Other challenges he said include a poorly managed education sector, inadequate social protection for the poor and vulnerable, and disharmonised pay for public servants.

Mr Rotich also said that only 2.9 million new households have been connected to electricity, contrary to 3.7 million households that President Uhuru Kenyatta mentioned in his State of the Nation address in mid-March.

The cabinet secretary said that more than 5.2 million Kenyans have been connected to electricity compared with 2.3 million people in 2013.
“In four years, we have connected more Kenyans to the grid than all the years since independence. Today, more than 2,282MW of power is available on the national grid compared with 1,664MW available three years ago,” he said.
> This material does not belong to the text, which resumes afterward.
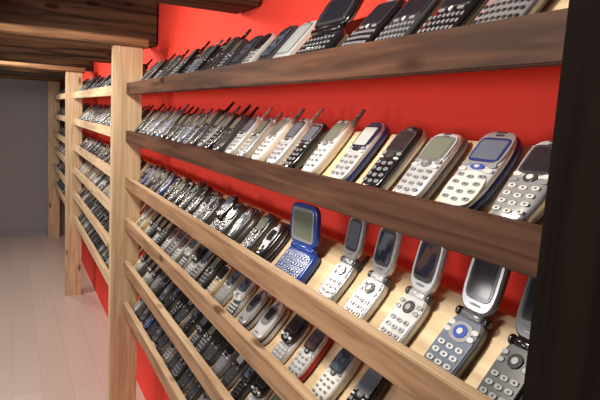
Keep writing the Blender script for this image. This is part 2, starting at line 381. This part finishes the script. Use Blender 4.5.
for i in range(8):
    k='dk%d'%i; DK.append(k)
    V[k]=candy('m_'+k,w=rr.uniform(.042,.050),L=rr.uniform(.098,.116),t=rr.uniform(.015,.021),p=rr.uniform(2.6,5),body=rr.choice(['black','dgrey','black','dgrey']),rim=rr.choice([None,'grey','dgrey','silver']),
      face=rr.choice([None,'grey','dgrey','silver']),bez='black',lcd=rr.choice(['lcd','lcdb','lcdd','lcdw','lcdk']),key=rr.choice(['keyg','keyd','keyg','keyd']),nav=rr.choice(['round','bar']),waist=rr.uniform(0,.06),scr=rr.uniform(.22,.33),kf=rr.uniform(.6,.78),arc=rr.uniform(-.001,.002))
for i in range(8):
    k='sv%d'%i; SV.append(k)
    V[k]=candy('m_'+k,w=rr.uniform(.043,.050),L=rr.uniform(.098,.114),t=rr.uniform(.015,.020),p=rr.uniform(2.6,5),body=rr.choice(['silver','lsilver','white','champ','silver']),rim=rr.choice([None,'grey','dgrey','grey']),
      face=rr.choice([None,'grey','black','lsilver']),bez=rr.choice(['black','dgrey']),lcd=rr.choice(['lcd','lcdb','lcdd','lcdc','lcdk']),key=rr.choice(['keyg','keyd','keyw']),nav=rr.choice(['round','bar','bar']),waist=rr.uniform(0,.06),scr=rr.uniform(.24,.34),kf=rr.uniform(.6,.76),arc=rr.uniform(-.001,.002))
for i in range(5):
    k='md%d'%i; MD.append(k)
    V[k]=candy('m_'+k,w=rr.uniform(.043,.049),L=rr.uniform(.100,.116),t=rr.uniform(.016,.021),p=rr.uniform(2.8,5),body=rr.choice(['grey','silver','dgrey']),rim=rr.choice([None,'black','dgrey']),
      face=rr.choice([None,'silver','black']),bez='black',lcd=rr.choice(['lcd','lcdb','lcdd']),key=rr.choice(['keyg','keyd','keyw']),nav=rr.choice(['round','bar']),waist=rr.uniform(0,.06),scr=rr.uniform(.22,.32),kf=rr.uniform(.6,.76),arc=.001)
V['slide_dark']=slider('m_slide_dark',body='dgrey',top='black',lcd='lcdb',key='keyg')
V['slide_silver']=slider('m_slide_silver',body='silver',top='lsilver',lcd='lcdk',key='keyw')
V['slide_mix']=slider('m_slide_mix',body='lsilver',top='black',lcd='lcdd',key='keyw',pad='silver')
V['closed_black']=closed('m_closed_black'); V['closed_black2']=closed('m_closed_black2',body='dgrey',trim='grey',lcd='lcdb',w=.046,L=.094)
V['closed_silver']=closed('m_closed_silver',body='silver',trim='dgrey',w=.047,L=.09)
V['closed_lsilver']=closed('m_closed_lsilver',body='lsilver',trim='grey',lcd='lcdd',w=.05,L=.092,ant=.012)
V['flip_navy']=flip('m_flip_navy',w=.058,body='grey',inner='bluegrey',bez='black',lcd='lcdd',nav='big',ang=26,Lb=.094,Ll=.088,lid='silver')
V['flip_silver']=flip('m_flip_silver',w=.054,body='lsilver',inner='lsilver',bez='dgrey',lcd='lcdc',ang=27,Lb=.090,Ll=.084,key='silver')
V['flip_silver2']=flip('m_flip_silver2',w=.052,body='lsilver',inner='silver',bez='dgrey',lcd='lcdk',ang=28,Lb=.088,Ll=.082)
V['flip_ant']=flip('m_flip_ant',w=.047,body='silver',inner='grey',bez='dgrey',lcd='lcdb',ang=30,ant=.022,side=1,key='keyw',Lb=.084,Ll=.078,lid='silver')
V['flip_dark']=flip('m_flip_dark',w=.050,body='black',inner='dgrey',bez='black',lcd='lcdd',key='keyg',ang=24,Lb=.090,Ll=.086)
V['pda']=pda('m_pda',w=.068,L=.116); V['pda_dark']=pda('m_pda_dark',body='dgrey',lcd='lcdk',bez='black',w=.064)
V['qwerty']=qwerty('m_qwerty'); V['qwerty_grey']=qwerty('m_qwerty_grey',body='dgrey',key='keyg'); V['qwerty_silver']=qwerty('m_qwerty_silver',body='silver',key='keyd',lcd='lcdk')
V['comm_blue']=communicator('m_comm_blue',w=.102,Lb=.074,Ll=.076,ang=40,lcd='lcd',panel='silver',keys='bluegrey',deck='navy')
V['comm_dark']=communicator('m_comm_dark',body='black',w=.120,Lb=.07,Ll=.07,ang=10,lcd='lcdd',keys='keyg')
def place(kind,row,y,name=None,parent=None,yaw=0,off=None,s=1):
    t=.026 if kind.startswith('closed') else (.023 if 'ant' in kind else (.016 if kind.startswith('flip') else .0195))
    d=(t*SCL*s*math.tan(TH)*.88+.001) if off is None else off
    p=Vector((1.055*W,y*W,CAMZ+(RT[row]+Z0[row])*W))+U*d+N*.0012
    R=Matrix(((0,U.x,N.x),(-1,U.y,N.y),(0,U.z,N.z))).to_4x4()
    Mx=Matrix.Translation(p)@R@Matrix.Rotation(math.radians(yaw),4,'Z')@Matrix.Scale(s,4)
    o=bpy.data.objects.new(name or 'phone_'+kind,V[kind])
    link(o,parent); o.matrix_world=Mx
    return o
NM={'flip':'open_flip_phone','clos':'closed_flip_phone','pda':'pocket_organizer','slid':'slider_phone','qwer':'keyboard_phone','comm':'clamshell_communicator'}
def nm(kind):
    for k in NM:
        if kind.startswith(k): return NM[k]
    return 'mobile_phone_with_antenna' if 'ant' in kind else 'candybar_mobile_phone'
hero={
0:[('qwerty_silver',1.13),('qwerty',1.36),('qwerty_grey',1.58),('qwerty',1.80),('comm_dark',2.12),('pda',2.44),('pda_dark',2.65),('silver_dark',2.85)],
1:[('round_silver',1.00),('oval_blue',1.19),('square_silver',1.40),('black_bar',1.60),('navy_bar',1.82),('white_ant',2.06),('black_small',2.25),('white_ant2',2.43),('white_ant',2.63),('silver_ant',2.83),('white_ant2',3.02)],
2:[('flip_dark',1.0),('flip_navy',1.215),('flip_silver',1.455),('flip_silver2',1.68),('flip_ant',1.89),('comm_blue',2.22),('closed_black',2.52),('dk1',2.73),('closed_black2',2.94)],
3:[('black_candy',1.66),('white_candy',1.86),('red_candy',2.08),('slide_mix',2.28),('closed_lsilver',2.49),('closed_silver',2.70),('slide_silver',2.92)],
}
fill={
0:['pda_dark','dark_ant','dark_ant','dgrey_ant','blue_ant','qwerty','slide_dark']+DK[:3],
1:['dark_ant','dgrey_ant','dark_ant','grey_ant','blue_ant','dgrey_ant'],
2:['navy_candy','closed_black2','slide_dark','black_small','closed_black']+DK+MD,
3:['closed_lsilver','champ_candy','closed_silver','slide_silver','slide_mix','champ_candy']+SV+MD[:2],
4:['black_candy','slide_dark','closed_black2','silver_dark','closed_black','slide_mix']+DK+MD,
5:['closed_black2','black_small','slide_dark','navy_candy']+DK+MD+SV[:2],
}
for bi,(y0,y1) in enumerate(bays):
    par=empty('mobile_phone_collection')
    for ri in range(6):
        y=y0+.13
        if bi==0 and ri in hero:
            for k,yy in hero[ri]:
                place(k,ri,yy,nm(k),None,random.uniform(-2,2))
            y=hero[ri][-1][1]+.19
        last=None
        while y<y1-.09:
            k=random.choice(fill[ri])
            while k==last: k=random.choice(fill[ri])
            last=k
            wide=.05 if k.startswith(('pda','qwerty')) else 0
            place(k,ri,y+wide/2,None,par,random.uniform(-3,3),s=random.uniform(.92,1.06))
            y+=.160+wide+random.uniform(0,.025)

# ------------------------------------------------------------ lights
def area(name,x,y,z,sx,sy,pw,col=(1,.91,.80),rot=(0,0,0)):
    l=bpy.data.lights.new(name,'AREA'); l.shape='RECTANGLE'; l.size=sx; l.size_y=sy; l.energy=pw; l.color=col
    o=bpy.data.objects.new(name,l); o.location=(x*W,y*W,CAMZ+z*W); o.rotation_euler=rot; link(o)
for y,pw in ((1.9,9),(4.8,8.5),(7.5,9),(10.2,8),(12.9,7)):
    area('ceiling_lamp',-.1,y,.92,.16,.16,pw,rot=(0,math.radians(-28),0))
for i,yw in enumerate((1.2,5.6)):  # unseen windows added in the left wall to brighten the red wall
    e=empty('added_window_%d'%(i+1)); x=XL+.002
    y0,y1,z0,z1=yw*W,(yw+2.6)*W,CAMZ-.9*W,CAMZ+.55*W
    box('frame_low',x,x+.03,y0-.05,y1+.05,z0-.05,z0,M['white'],e); box('frame_top',x,x+.03,y0-.05,y1+.05,z1,z1+.05,M['white'],e)
    box('frame_side_a',x,x+.03,y0-.05,y0,z0,z1,M['white'],e); box('frame_side_b',x,x+.03,y1,y1+.05,z0,z1,M['white'],e)
    box('mullion',x,x+.025,(y0+y1)/2-.02,(y0+y1)/2+.02,z0,z1,M['white'],e)
    l=bpy.data.lights.new('added_window_fill','AREA'); l.shape='RECTANGLE'; l.size=z1-z0; l.size_y=y1-y0; l.energy=24; l.color=(1,.98,.96)  # fill light placed at the added window
    o=bpy.data.objects.new('added_window_fill',l); o.location=(x+.04,(y0+y1)/2,(z0+z1)/2); o.rotation_euler=(0,math.radians(-90),0); link(o)
w=bpy.data.worlds.new('World'); sc.world=w; w.use_nodes=True
w.node_tree.nodes['Background'].inputs[0].default_value=(.5,.55,.6,1); w.node_tree.nodes['Background'].inputs[1].default_value=.3

# ------------------------------------------------------------ camera
d1=Vector((-291,97,-576)).normalized(); dv=Vector((245,4160,576)); up=(dv-d1*dv.dot(d1)).normalized(); d2=d1.cross(up)
R=Matrix((d2,d1,up))
cam=bpy.data.cameras.new('camera'); cam.lens=34.56; cam.sensor_width=36; cam.clip_start=.02
co=bpy.data.objects.new('camera',cam); link(co)
co.matrix_world=Matrix.Translation((0,0,CAMZ))@R.to_4x4()
sc.camera=co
Also in question, is the Jubilee promise to create one million jobs per year for the youth, following revelations by Mr Rotich that the government has created 2.5 million jobs in four years.

But the government is banking on its promise to improve the country’s transport infrastructure, with the flagship being the Standard Gauge Railway (SGR) line. Mr Rotich allocated $721 million for the SGR, of which $148 million will go to the completion of Phase I, $569 million to the construction of Phase II, and $4 million for the relocation of people along railway lines.

“We know that once completed the SGR will help to integrate domestic markets, link special industrial zones and bring global export markets closer home,” said Mr Rotich, who reiterated that the Nairobi-Mombasa line will be inaugurated on June 1.

“Overall the budget was fairly low key, which was to be expected in an election year.  Some of the measures announced may well be viewed as electioneering measures but it remains to be seen if they have that effect,” said Nikhil Hira, tax leader at Deloitte East Africa.
In the meantime, the IEBC chairman, Wafula Chebukati, last week gazetted August 8 as the date of elections allaying fears that the polls could be delayed due to inadequate preparations and poor funding.

The 2010 Constitution provides that the elections must be held every second Tuesday in the month of August after every five years, but the IEBC has fallen far behind its set timelines, especially on the issue of procurement.